W styczniu skończył 25 lat, ale ten sezon będzie dla niego dopiero trzecim pełnym w Premier League. W Bournemouth się na nim poznali i w 2023 roku zapłacili za niego 10 mln funtów. Zaczynał karierę jako pomocnik, potem myślał, że dzięki warunkom fizycznym będzie z niego dobry środkowy napastnik, ale Iraola od początku widział w nim skrzydłowego idealnego do swojej wizji piłki. Ghańczyk przyznaje, że hiszpański trener to wspaniały facet, dzięki któremu staje się lepszym piłkarzem z tygodnia na tydzień.

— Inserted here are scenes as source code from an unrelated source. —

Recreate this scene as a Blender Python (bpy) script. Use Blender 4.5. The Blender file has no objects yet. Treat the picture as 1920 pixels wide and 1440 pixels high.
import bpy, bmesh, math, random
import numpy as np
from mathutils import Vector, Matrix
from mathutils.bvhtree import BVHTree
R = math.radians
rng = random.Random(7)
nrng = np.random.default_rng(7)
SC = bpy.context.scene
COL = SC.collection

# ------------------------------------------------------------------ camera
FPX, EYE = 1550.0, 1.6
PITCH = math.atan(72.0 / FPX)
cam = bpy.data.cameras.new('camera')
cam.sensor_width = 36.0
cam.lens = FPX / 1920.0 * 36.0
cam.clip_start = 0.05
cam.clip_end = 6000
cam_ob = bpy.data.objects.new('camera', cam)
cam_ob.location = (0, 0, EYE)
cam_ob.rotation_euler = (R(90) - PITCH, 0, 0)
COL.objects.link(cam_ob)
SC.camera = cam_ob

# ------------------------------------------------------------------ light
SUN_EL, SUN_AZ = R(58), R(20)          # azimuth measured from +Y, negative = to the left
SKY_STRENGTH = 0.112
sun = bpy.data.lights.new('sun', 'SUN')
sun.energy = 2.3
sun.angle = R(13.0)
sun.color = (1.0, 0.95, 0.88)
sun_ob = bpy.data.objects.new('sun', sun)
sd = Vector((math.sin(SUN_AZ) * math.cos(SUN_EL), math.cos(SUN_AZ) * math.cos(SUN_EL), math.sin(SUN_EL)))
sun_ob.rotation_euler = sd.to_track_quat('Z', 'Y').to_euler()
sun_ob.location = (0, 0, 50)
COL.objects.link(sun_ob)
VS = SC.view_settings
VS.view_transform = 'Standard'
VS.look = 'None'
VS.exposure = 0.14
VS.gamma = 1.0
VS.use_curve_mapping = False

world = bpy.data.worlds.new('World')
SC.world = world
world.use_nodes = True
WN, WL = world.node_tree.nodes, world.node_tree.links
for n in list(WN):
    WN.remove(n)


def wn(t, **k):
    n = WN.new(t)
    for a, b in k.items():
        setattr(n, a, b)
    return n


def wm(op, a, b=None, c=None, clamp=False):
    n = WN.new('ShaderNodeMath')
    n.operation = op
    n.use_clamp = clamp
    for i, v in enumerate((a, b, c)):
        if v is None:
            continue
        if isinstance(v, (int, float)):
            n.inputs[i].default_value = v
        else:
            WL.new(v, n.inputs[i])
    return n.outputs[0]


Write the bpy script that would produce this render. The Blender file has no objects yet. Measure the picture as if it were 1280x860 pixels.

- Od tej pory nie zwalniam. To była długa droga, musiałem sporo poświęcić. Ale było warto - zapewnia. Od miesięcy łączony jest z transferem do takich klubów jak Liverpool, Newcastle, Manchester United, Tottenham czy Arsenal, któremu od dziecka kibicuje. Sam przyznał jakiś czas temu, że jego marzeniem jest walka o trofea i gra w Champions League. Jednocześnie nie naciska na odejście z niewielkiego, ale ambitnego Bournemouth. Przed poprzednim sezonem podpisał nowy kontrakt do 2029 roku.
Yes, you can
- Jeśli wiesz, co potrafisz, to uwierz w siebie - to jego przekaz do świata, w tym do młodszego brata, który też próbuje swoich sił jako piłkarz. - Wielu chłopaków mówi: "Chciałbym kiedyś zagrać w Premier League". Możesz zmienić życzenie w czyn. Musisz tylko dawać z siebie naprawdę wszystko, ciężko pracować i nie pozwolić, by cokolwiek cię zatrzymało.
Przed tym sezonem dziennikarze The Athletic typowali swoje najlepsze jedenastki "Best of the rest", czyli złożone z piłkarzy spoza klubów tradycyjnej Big Six (możecie je zobaczyć TUTAJ). Na sześciu z nich, pięciu uznało, że obecność Semenyo w takim składzie jest obowiązkowa. - Jak to możliwe, że latem żaden wielki klub go nie kupił? - pytał jeden z nich. Bardzo możliwe, że po tym sezonie się to zmieni.